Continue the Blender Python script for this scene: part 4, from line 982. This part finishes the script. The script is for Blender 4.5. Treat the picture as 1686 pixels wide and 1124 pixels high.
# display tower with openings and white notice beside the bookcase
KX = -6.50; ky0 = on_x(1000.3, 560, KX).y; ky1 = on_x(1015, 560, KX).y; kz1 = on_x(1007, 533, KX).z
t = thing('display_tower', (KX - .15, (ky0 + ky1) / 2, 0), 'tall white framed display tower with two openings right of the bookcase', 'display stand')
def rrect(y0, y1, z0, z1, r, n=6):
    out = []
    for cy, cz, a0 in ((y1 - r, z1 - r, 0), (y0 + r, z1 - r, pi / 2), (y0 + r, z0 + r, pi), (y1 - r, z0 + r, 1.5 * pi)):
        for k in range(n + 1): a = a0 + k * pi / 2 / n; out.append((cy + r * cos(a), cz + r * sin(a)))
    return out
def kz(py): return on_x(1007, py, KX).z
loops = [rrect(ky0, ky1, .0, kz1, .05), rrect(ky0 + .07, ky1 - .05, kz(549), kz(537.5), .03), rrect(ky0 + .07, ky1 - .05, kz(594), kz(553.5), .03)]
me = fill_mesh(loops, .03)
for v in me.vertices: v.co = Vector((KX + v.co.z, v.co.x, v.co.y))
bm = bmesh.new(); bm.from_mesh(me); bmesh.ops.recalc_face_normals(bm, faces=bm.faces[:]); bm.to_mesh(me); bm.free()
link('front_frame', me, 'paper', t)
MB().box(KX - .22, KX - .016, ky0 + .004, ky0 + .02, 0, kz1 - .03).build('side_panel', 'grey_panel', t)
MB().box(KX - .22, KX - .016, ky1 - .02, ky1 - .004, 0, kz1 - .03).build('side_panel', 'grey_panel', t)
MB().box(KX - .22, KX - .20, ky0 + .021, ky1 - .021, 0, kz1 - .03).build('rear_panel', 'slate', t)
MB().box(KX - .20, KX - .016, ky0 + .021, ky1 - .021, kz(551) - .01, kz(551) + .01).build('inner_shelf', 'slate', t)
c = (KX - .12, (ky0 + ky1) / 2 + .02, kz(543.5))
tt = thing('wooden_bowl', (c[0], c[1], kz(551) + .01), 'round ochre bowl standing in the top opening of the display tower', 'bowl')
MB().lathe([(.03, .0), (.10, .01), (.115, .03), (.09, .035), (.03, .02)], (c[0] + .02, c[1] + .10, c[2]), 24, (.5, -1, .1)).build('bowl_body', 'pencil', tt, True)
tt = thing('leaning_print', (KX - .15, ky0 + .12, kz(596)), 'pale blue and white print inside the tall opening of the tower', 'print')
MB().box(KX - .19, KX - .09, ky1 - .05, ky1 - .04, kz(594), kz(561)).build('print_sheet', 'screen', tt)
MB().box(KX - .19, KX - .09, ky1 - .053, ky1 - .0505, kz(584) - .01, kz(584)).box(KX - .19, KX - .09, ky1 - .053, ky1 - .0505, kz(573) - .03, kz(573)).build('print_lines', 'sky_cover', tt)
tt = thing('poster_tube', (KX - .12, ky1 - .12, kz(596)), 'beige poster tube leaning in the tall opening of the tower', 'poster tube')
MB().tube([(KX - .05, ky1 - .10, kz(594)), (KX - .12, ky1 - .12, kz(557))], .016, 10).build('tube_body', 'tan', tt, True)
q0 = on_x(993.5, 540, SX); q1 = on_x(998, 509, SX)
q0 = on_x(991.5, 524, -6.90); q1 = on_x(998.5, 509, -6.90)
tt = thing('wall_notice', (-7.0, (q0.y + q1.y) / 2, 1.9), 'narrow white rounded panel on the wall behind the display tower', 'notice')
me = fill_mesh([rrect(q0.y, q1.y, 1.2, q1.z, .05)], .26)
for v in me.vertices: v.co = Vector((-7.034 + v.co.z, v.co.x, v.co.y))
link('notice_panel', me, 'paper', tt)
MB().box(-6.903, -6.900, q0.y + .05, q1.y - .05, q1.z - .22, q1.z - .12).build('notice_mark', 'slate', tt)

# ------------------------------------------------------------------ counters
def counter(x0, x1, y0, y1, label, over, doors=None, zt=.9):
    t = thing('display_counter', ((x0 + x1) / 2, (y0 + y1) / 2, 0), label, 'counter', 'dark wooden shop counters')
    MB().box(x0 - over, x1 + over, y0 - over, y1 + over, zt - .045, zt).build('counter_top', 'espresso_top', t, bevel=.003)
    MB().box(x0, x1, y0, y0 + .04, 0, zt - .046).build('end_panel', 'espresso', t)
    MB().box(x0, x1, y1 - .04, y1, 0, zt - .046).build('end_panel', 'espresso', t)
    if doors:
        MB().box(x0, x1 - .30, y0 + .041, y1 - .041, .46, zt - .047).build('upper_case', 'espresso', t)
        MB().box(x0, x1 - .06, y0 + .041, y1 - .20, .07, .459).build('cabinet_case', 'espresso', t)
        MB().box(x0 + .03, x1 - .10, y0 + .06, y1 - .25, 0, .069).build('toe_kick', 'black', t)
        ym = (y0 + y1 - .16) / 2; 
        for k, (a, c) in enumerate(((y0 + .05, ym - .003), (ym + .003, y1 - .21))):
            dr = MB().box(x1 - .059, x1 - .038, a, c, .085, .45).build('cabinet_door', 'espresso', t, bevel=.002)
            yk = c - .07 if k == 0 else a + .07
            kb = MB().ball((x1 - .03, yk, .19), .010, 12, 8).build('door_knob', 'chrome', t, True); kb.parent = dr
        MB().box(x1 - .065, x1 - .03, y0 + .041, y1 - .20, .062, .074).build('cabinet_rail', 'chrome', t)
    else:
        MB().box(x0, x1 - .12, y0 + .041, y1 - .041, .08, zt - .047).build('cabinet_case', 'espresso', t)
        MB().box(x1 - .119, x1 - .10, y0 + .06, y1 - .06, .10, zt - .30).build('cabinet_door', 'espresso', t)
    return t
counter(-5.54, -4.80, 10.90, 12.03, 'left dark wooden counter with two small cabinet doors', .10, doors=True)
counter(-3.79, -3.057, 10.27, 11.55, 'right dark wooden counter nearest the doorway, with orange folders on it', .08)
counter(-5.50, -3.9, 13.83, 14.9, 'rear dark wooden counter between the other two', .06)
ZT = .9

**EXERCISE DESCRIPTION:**
Reproduce the full listing exactly.

**SOLUTION TO THE EXERCISE:**
Continue the Blender Python script for this scene: part 4, from line 982. This part finishes the script. The script is for Blender 4.5. Treat the picture as 1686 pixels wide and 1124 pixels high.
# display tower with openings and white notice beside the bookcase
KX = -6.50; ky0 = on_x(1000.3, 560, KX).y; ky1 = on_x(1015, 560, KX).y; kz1 = on_x(1007, 533, KX).z
t = thing('display_tower', (KX - .15, (ky0 + ky1) / 2, 0), 'tall white framed display tower with two openings right of the bookcase', 'display stand')
def rrect(y0, y1, z0, z1, r, n=6):
    out = []
    for cy, cz, a0 in ((y1 - r, z1 - r, 0), (y0 + r, z1 - r, pi / 2), (y0 + r, z0 + r, pi), (y1 - r, z0 + r, 1.5 * pi)):
        for k in range(n + 1): a = a0 + k * pi / 2 / n; out.append((cy + r * cos(a), cz + r * sin(a)))
    return out
def kz(py): return on_x(1007, py, KX).z
loops = [rrect(ky0, ky1, .0, kz1, .05), rrect(ky0 + .07, ky1 - .05, kz(549), kz(537.5), .03), rrect(ky0 + .07, ky1 - .05, kz(594), kz(553.5), .03)]
me = fill_mesh(loops, .03)
for v in me.vertices: v.co = Vector((KX + v.co.z, v.co.x, v.co.y))
bm = bmesh.new(); bm.from_mesh(me); bmesh.ops.recalc_face_normals(bm, faces=bm.faces[:]); bm.to_mesh(me); bm.free()
link('front_frame', me, 'paper', t)
MB().box(KX - .22, KX - .016, ky0 + .004, ky0 + .02, 0, kz1 - .03).build('side_panel', 'grey_panel', t)
MB().box(KX - .22, KX - .016, ky1 - .02, ky1 - .004, 0, kz1 - .03).build('side_panel', 'grey_panel', t)
MB().box(KX - .22, KX - .20, ky0 + .021, ky1 - .021, 0, kz1 - .03).build('rear_panel', 'slate', t)
MB().box(KX - .20, KX - .016, ky0 + .021, ky1 - .021, kz(551) - .01, kz(551) + .01).build('inner_shelf', 'slate', t)
c = (KX - .12, (ky0 + ky1) / 2 + .02, kz(543.5))
tt = thing('wooden_bowl', (c[0], c[1], kz(551) + .01), 'round ochre bowl standing in the top opening of the display tower', 'bowl')
MB().lathe([(.03, .0), (.10, .01), (.115, .03), (.09, .035), (.03, .02)], (c[0] + .02, c[1] + .10, c[2]), 24, (.5, -1, .1)).build('bowl_body', 'pencil', tt, True)
tt = thing('leaning_print', (KX - .15, ky0 + .12, kz(596)), 'pale blue and white print inside the tall opening of the tower', 'print')
MB().box(KX - .19, KX - .09, ky1 - .05, ky1 - .04, kz(594), kz(561)).build('print_sheet', 'screen', tt)
MB().box(KX - .19, KX - .09, ky1 - .053, ky1 - .0505, kz(584) - .01, kz(584)).box(KX - .19, KX - .09, ky1 - .053, ky1 - .0505, kz(573) - .03, kz(573)).build('print_lines', 'sky_cover', tt)
tt = thing('poster_tube', (KX - .12, ky1 - .12, kz(596)), 'beige poster tube leaning in the tall opening of the tower', 'poster tube')
MB().tube([(KX - .05, ky1 - .10, kz(594)), (KX - .12, ky1 - .12, kz(557))], .016, 10).build('tube_body', 'tan', tt, True)
q0 = on_x(993.5, 540, SX); q1 = on_x(998, 509, SX)
q0 = on_x(991.5, 524, -6.90); q1 = on_x(998.5, 509, -6.90)
tt = thing('wall_notice', (-7.0, (q0.y + q1.y) / 2, 1.9), 'narrow white rounded panel on the wall behind the display tower', 'notice')
me = fill_mesh([rrect(q0.y, q1.y, 1.2, q1.z, .05)], .26)
for v in me.vertices: v.co = Vector((-7.034 + v.co.z, v.co.x, v.co.y))
link('notice_panel', me, 'paper', tt)
MB().box(-6.903, -6.900, q0.y + .05, q1.y - .05, q1.z - .22, q1.z - .12).build('notice_mark', 'slate', tt)

# ------------------------------------------------------------------ counters
def counter(x0, x1, y0, y1, label, over, doors=None, zt=.9):
    t = thing('display_counter', ((x0 + x1) / 2, (y0 + y1) / 2, 0), label, 'counter', 'dark wooden shop counters')
    MB().box(x0 - over, x1 + over, y0 - over, y1 + over, zt - .045, zt).build('counter_top', 'espresso_top', t, bevel=.003)
    MB().box(x0, x1, y0, y0 + .04, 0, zt - .046).build('end_panel', 'espresso', t)
    MB().box(x0, x1, y1 - .04, y1, 0, zt - .046).build('end_panel', 'espresso', t)
    if doors:
        MB().box(x0, x1 - .30, y0 + .041, y1 - .041, .46, zt - .047).build('upper_case', 'espresso', t)
        MB().box(x0, x1 - .06, y0 + .041, y1 - .20, .07, .459).build('cabinet_case', 'espresso', t)
        MB().box(x0 + .03, x1 - .10, y0 + .06, y1 - .25, 0, .069).build('toe_kick', 'black', t)
        ym = (y0 + y1 - .16) / 2; 
        for k, (a, c) in enumerate(((y0 + .05, ym - .003), (ym + .003, y1 - .21))):
            dr = MB().box(x1 - .059, x1 - .038, a, c, .085, .45).build('cabinet_door', 'espresso', t, bevel=.002)
            yk = c - .07 if k == 0 else a + .07
            kb = MB().ball((x1 - .03, yk, .19), .010, 12, 8).build('door_knob', 'chrome', t, True); kb.parent = dr
        MB().box(x1 - .065, x1 - .03, y0 + .041, y1 - .20, .062, .074).build('cabinet_rail', 'chrome', t)
    else:
        MB().box(x0, x1 - .12, y0 + .041, y1 - .041, .08, zt - .047).build('cabinet_case', 'espresso', t)
        MB().box(x1 - .119, x1 - .10, y0 + .06, y1 - .06, .10, zt - .30).build('cabinet_door', 'espresso', t)
    return t
counter(-5.54, -4.80, 10.90, 12.03, 'left dark wooden counter with two small cabinet doors', .10, doors=True)
counter(-3.79, -3.057, 10.27, 11.55, 'right dark wooden counter nearest the doorway, with orange folders on it', .08)
counter(-5.50, -3.9, 13.83, 14.9, 'rear dark wooden counter between the other two', .06)
ZT = .9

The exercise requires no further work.